Ayana Hampton | Photo: Blackantphotography
The 6th Annual New Original Works Festival opens this week and runs for three weekends at REDCAT, the theater at the basement of Disney Hall downtown. Programming an assortment of dance, theater, and music events to share a single performance, the festival’s history has been adventurous and the LA Weekly calls it "one of the city's more eclectic and vital performance festivals." The mission of the festival isn’t to get traditional and conventional work onto the LA stage, but to offer an opportunity for local artists to experiment and take some risks, using all the finery of this state of the art facility.Previous seasons have made space for choreographers, composers, new media explorers and directors to create work that has traveled from its presentation on 2nd and Grand Streets to locations across the country and across the globe. This year's selections bode exciting new ways to think about theater, music, dance, media and any combination of those arts and more!

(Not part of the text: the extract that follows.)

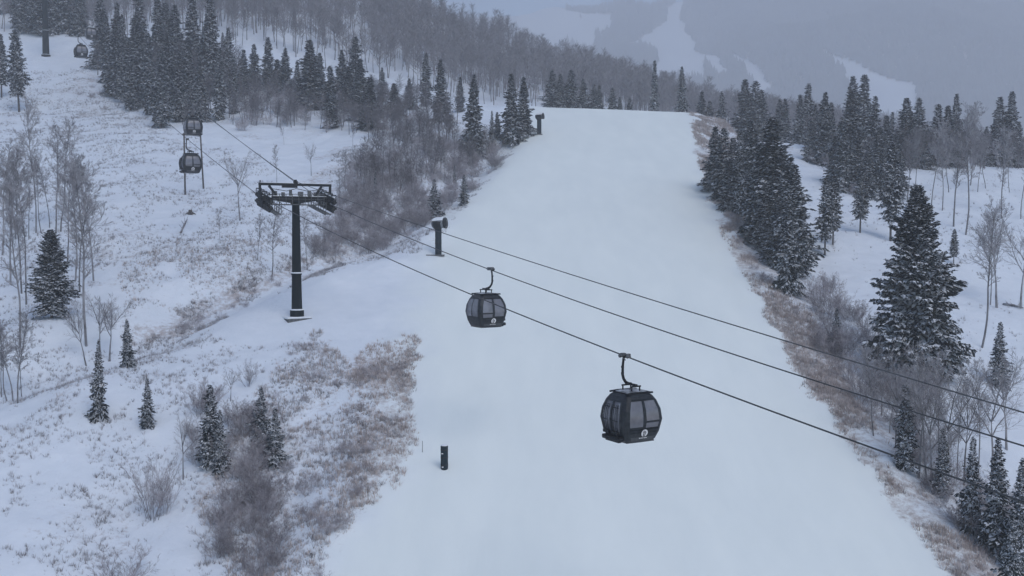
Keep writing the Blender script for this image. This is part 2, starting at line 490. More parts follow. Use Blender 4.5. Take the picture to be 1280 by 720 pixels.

The first week of the festival showcases choreographer/performer Sheetal Gandhi presenting Bahu-Beti-Biwi (Daughter-in-Law, Daughter, Wife) wrapping North Indian music traditions and family characters into a contemporary tour de force that glides between humorous portraiture and active resistance. Early Morning Opera will present Abacus, a large-scale multimedia work staged under the direction of Lars Jan. This piece features a solo performer interacting with projected video and a chorus of choreographed Steadicams to explore R. Buckminster Fuller's vision of a Geoscope--a data visualization device that could almost perfectly model the future. Finally, vibrant performer Ayana Hampton rocks a portrayal of stardom as she headlines her own wildly sexy and overtly subversive music-theater cabaret, The Ayana Hampton Show. Backed by The Lustrous Black Up Dancers and live music by Mark Mendelson and Brian Barrale, Hampton's song stylings range from raunchy to reverent as she testifies to the obsessions that fuel her iconic ambition--from prolific fornication to roiling heartbreak

Something for everyone in this first episode and a cool way to spend a hot summer night! Check it out!